**STATED PROBLEM:** Everything from the first line of the data below through the line that contains "obj('seam', tube_mesh('seam', [[(x, .36, z)" should be written out exactly, please, and nothing more; the pictures stay out.

**RECORDED INFORMATION:**
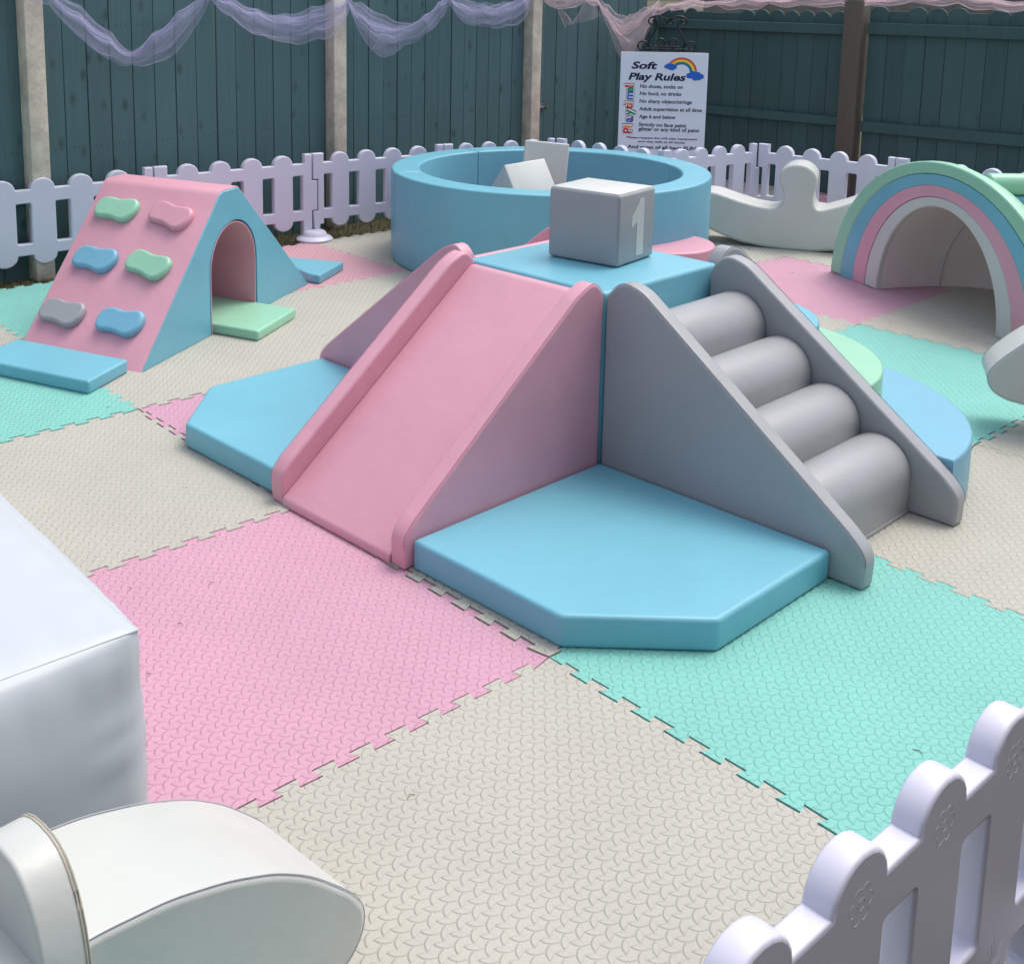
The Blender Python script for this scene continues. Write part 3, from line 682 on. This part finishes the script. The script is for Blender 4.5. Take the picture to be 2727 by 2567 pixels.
obj('seam', tube_mesh('seam', [[(x, .36, z) for x, z in ell(.389, .440)], [(x, .006, z) for x, z in ell(.792, .690)]], .002, 5), seam_of(WARM), arch)

# ------------------------------------------------------------------ white seesaw at the back
def mirror(pts): return pts
see = thing('foam_seesaw', 'white curved seesaw with a round handle, between the ball pit and the rainbow arch', 'seesaw', (-.016+.03*math.cos(.5), 4.057+.03*math.sin(.5), 0), .5)
cx_ = -.045
top = [(cx_-.085, .262), (cx_-.078, .31), (cx_-.098, .365), (cx_-.110, .40), (cx_-.108, .44), (cx_-.072, .476), (cx_-.02, .49), (cx_+.03, .485), (cx_+.075, .455), (cx_+.095, .415), (cx_+.090, .365), (cx_+.078, .31), (cx_+.084, .265)]
left = [(cx_-.52, .10), (cx_-.60, .19), (cx_-.60, .27), (cx_-.54, .300), (cx_-.46, .298), (cx_-.35, .265), (cx_-.24, .238), (cx_-.14, .228), (cx_-.105, .238)]
rightp = [(cx_+.105, .238), (cx_+.14, .24), (cx_+.24, .275), (cx_+.35, .325), (cx_+.46, .372), (cx_+.54, .385), (cx_+.60, .36), (cx_+.61, .28), (cx_+.53, .16)]
bottom = [(cx_+.40, .08), (cx_+.25, .025), (cx_+.10, .003), (cx_-.02, 0), (cx_-.16, .006), (cx_-.30, .024), (cx_-.42, .058)]
prof = round_poly(left+top+rightp+bottom, .03, 3)
obj('body', standing(curve_mesh('seesaw', [prof], .26, .014, 4)), WHITE, see)
obj('seam', tube_mesh('seam', [[(x, .004, z) for x, z in prof]], .0013, 5, True), seam_of(WHITE), see)

# ------------------------------------------------------------------ white rockers, near left and right edge
def rocker(label, loc, eul, w, with_back=True, lift=0.0):
    """origin under the rounded front tip; local +x runs back along the body, thickness towards -y"""
    t = thing('foam_rocker', label, 'rocker', loc, 0, 'white soft play rockers'); t.rotation_euler = eul
    pts = [(0, .125), (.022, .160), (.055, .193), (.10, .235), (.16, .276), (.24, .312), (.33, .340), (.44, .356), (.60, .350), (.75, .335), (.90, .30), (.97, .24), (.98, .16), (.90, .08), (.75, .03), (.55, .004), (.35, 0), (.18, .012), (.06, .035), (.018, .06), (.0, .09)]
    pts = round_poly(pts, .03, 4)
    obj('body', standing(curve_mesh('rocker_body', [pts], w, .010, 4)), WHITE, t, (0, -w, 0))
    obj('seam', tube_mesh('seam', [[(x, -.0035, z) for x, z in pts], [(x, -w+.0035, z) for x, z in pts]], .0010, 5, True), plain('grey stitching', (165, 168, 174), .6), t)
    if with_back:
        cy, cz, ry, rz_ = -.090, .232, .104, .232
        se = lambda v: math.copysign(abs(v)**.78, v)
        ring = [(cy+ry*se(math.cos(a)), cz+rz_*se(math.sin(a))) for a in [2*PI*k/44 for k in range(44)]]
        me = curve_mesh('back_plate', [ring], .062, .006, 4); me.transform(Matrix(((0, 0, 1, 0), (1, 0, 0, 0), (0, 1, 0, 0), (0, 0, 0, 1))))
        b = obj('back_plate', me, WHITE, t, (.445, 0, 0))
        rg = [(cy+(ry+.0002)*se(math.cos(a)), cz+(rz_+.0002)*se(math.sin(a))) for a in [2*PI*k/44 for k in range(44)]]
        obj('zip', tube_mesh('zip', [[(xx, y, z) for y, z in rg] for xx in (.004, .008)], .0014, 5, True), plain('tan zip tape', (178, 170, 154), .8), b)
    return t
rocker('large near white rocker with a round back plate in the lower left corner', (2.436, -.835, 0), (0, 0, math.radians(276)), .22)
rk = rocker('white rocker whose raised rounded end shows at the right edge', (1.97, 2.115, .085), (0, math.radians(-1), math.radians(30)), .20, False)
for ch in rk.children: ch.location.y += .20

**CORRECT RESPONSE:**
The Blender Python script for this scene continues. Write part 3, from line 682 on. This part finishes the script. The script is for Blender 4.5. Take the picture to be 2727 by 2567 pixels.
obj('seam', tube_mesh('seam', [[(x, .36, z) for x, z in ell(.389, .440)], [(x, .006, z) for x, z in ell(.792, .690)]], .002, 5), seam_of(WARM), arch)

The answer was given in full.